E screvo antes das quartas-de-final — portanto, a apenas três jogos do tão acalentado hexa. O Brasil que desperta depois da Copa contabiliza outras partidas pela frente. Durante a semana, enquanto o tornozelo do nosso craque era esmagado por um adorador de nachos, outro tornozelo, o de José Dirceu, recebia autorização para flanar livre, leve e solto graças a uma decisão do ministro Dias Toffoli.

O magistrado, ex-advogado do próprio Dirceu, assessor jurídico de três campanhas de Lula e ex-causídico do PT, preferiu fazer ouvidos moucos a uma determinação do juiz Sergio Moro mesmo sem ser provocado — ao contrário de Neymar, este provocado sempre. Tal como o camisa 10 da seleção de Tite, Dirceu deve ter se contorcido no chão. A gargalhar da nossa cara, porém. Quem já jogou futebol sabe: uma pancada naquela saliência óssea entre a perna e o pé provoca dores lancinantes, de modo que preservá-la incólume é privilégio de poucos.

A decisão monocrática de Toffoli revela que os processos nem precisam mais cair à segundona do STF para que sejam cometidos desatinos supremos. Abriu-se um precedente. Se a intenção é livrar alguém da turma de cima, para o desalento da turma de baixo, a turma de segunda nem carece ser acionada mais. Basta uma canetada de qualquer ministro de quinta. É, Barroso, o STF virou mesmo uma soma de individualidades. “Toca a bola para outro magistrado, Toffoli!” Não. Ele, como alguns de seus colegas de toga, prima pelo individualismo. Quer resolver sozinho. Driblar os brasileiros e entrar com bola e tudo no gol. Só que contra. Gol contra o Brasil.

Sócrates, não o craque, mas o filósofo ateniense, aconselhava os magistrados a ouvir cortesmente, responder sabiamente, considerar sobriamente e decidir imparcialmente. Não é o que parece acontecer na Suprema Corte brasileira. Por isso é valida a rediscussão do papel do STF. Já dizia Cezar Peluso: “no Brasil, o mundo jurídico não reage à altura dos erros do Supremo”. Nos EUA, por exemplo, a marcação é cerrada. Há uma produção acadêmica com massa crítica sobre as decisões do tribunal.

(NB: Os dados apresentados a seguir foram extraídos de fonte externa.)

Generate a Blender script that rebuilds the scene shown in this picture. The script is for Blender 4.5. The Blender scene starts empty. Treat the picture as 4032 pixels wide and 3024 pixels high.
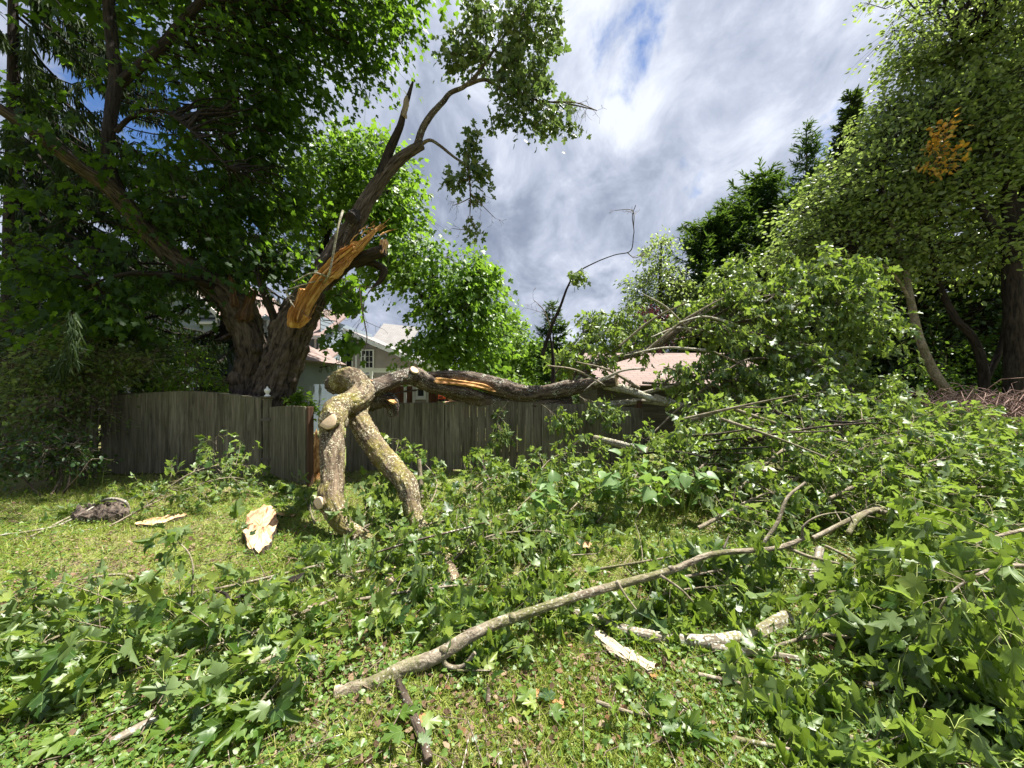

O ativismo do STF em matéria política não é novo. Remonta ao século passado. Ao propor ao Senado uma posição conciliadora capaz de encerrar os “abusos” da jurisdição ampliada do habeas corpus, o ex-presidente Epitácio Pessoa discursou: “Os tribunais devem ser afastados do terreno da política, onde correm sempre o risco de perder a serenidade que deve formar o ambiente de suas decisões e o sentimento de justiça que deve inspirá-las. Infelizmente a intervenção do Judiciário nos casos políticos tem sido demasiado freqüente e, não raro, perturbadora”.

Ó tempora, ó mores. Nos idos de 1920, época de Epitácio presidente, o ápice do charme eram as jovens de tornozelos à mostra. Agora, tornozelo desnudo carrega outro significado. Na vida e no futebol.